Extract each line of the records below that contains the word "pixels".

Items —
• • • • • • •
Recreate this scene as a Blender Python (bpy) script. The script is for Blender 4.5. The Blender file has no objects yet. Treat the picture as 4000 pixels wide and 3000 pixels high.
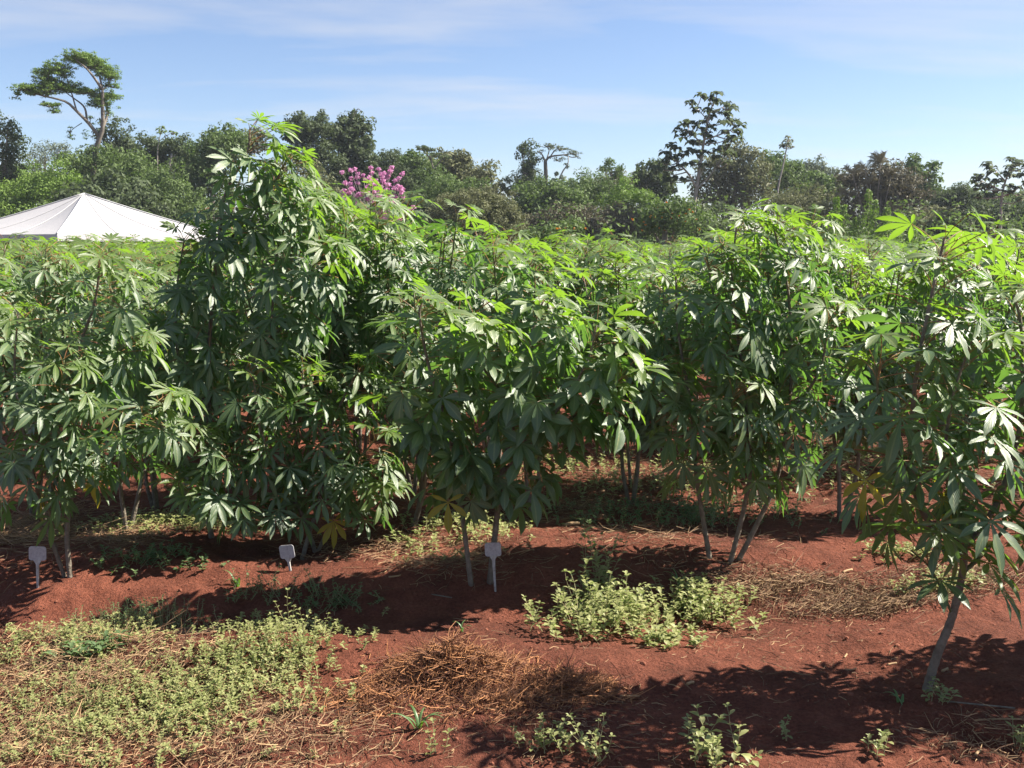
• • • • • • •
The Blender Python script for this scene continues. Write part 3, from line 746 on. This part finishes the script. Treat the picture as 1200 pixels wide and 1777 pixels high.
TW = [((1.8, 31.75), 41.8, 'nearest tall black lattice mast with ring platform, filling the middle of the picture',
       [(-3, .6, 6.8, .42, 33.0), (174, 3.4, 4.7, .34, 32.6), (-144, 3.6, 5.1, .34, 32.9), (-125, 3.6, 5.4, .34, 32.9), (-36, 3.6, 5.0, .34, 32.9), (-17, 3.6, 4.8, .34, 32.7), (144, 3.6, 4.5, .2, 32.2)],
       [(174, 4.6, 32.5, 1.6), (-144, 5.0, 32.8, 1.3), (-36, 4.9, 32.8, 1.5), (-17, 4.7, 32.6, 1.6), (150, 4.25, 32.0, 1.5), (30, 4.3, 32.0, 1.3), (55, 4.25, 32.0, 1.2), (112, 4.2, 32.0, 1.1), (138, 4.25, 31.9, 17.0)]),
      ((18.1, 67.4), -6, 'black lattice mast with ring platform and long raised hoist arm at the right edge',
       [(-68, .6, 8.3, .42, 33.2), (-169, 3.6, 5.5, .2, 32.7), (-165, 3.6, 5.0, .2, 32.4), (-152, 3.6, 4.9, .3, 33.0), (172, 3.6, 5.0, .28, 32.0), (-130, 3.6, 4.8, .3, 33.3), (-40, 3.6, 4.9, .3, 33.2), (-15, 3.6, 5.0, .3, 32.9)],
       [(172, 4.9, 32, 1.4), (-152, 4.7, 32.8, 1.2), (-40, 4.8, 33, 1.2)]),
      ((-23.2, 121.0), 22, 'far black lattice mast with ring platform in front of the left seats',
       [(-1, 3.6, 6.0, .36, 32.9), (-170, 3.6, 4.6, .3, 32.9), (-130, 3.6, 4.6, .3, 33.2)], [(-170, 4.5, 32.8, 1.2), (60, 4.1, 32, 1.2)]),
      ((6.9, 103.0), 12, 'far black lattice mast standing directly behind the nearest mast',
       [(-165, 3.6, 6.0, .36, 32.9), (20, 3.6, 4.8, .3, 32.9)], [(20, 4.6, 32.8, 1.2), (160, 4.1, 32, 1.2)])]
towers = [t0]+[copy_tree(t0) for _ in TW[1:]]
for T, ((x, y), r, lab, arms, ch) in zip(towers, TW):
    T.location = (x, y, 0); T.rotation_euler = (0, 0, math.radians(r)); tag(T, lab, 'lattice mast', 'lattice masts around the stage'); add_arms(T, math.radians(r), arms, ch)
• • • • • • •
Task solution —
Recreate this scene as a Blender Python (bpy) script. The script is for Blender 4.5. The Blender file has no objects yet. Treat the picture as 4000 pixels wide and 3000 pixels high.
The Blender Python script for this scene continues. Write part 3, from line 746 on. This part finishes the script. Treat the picture as 1200 pixels wide and 1777 pixels high.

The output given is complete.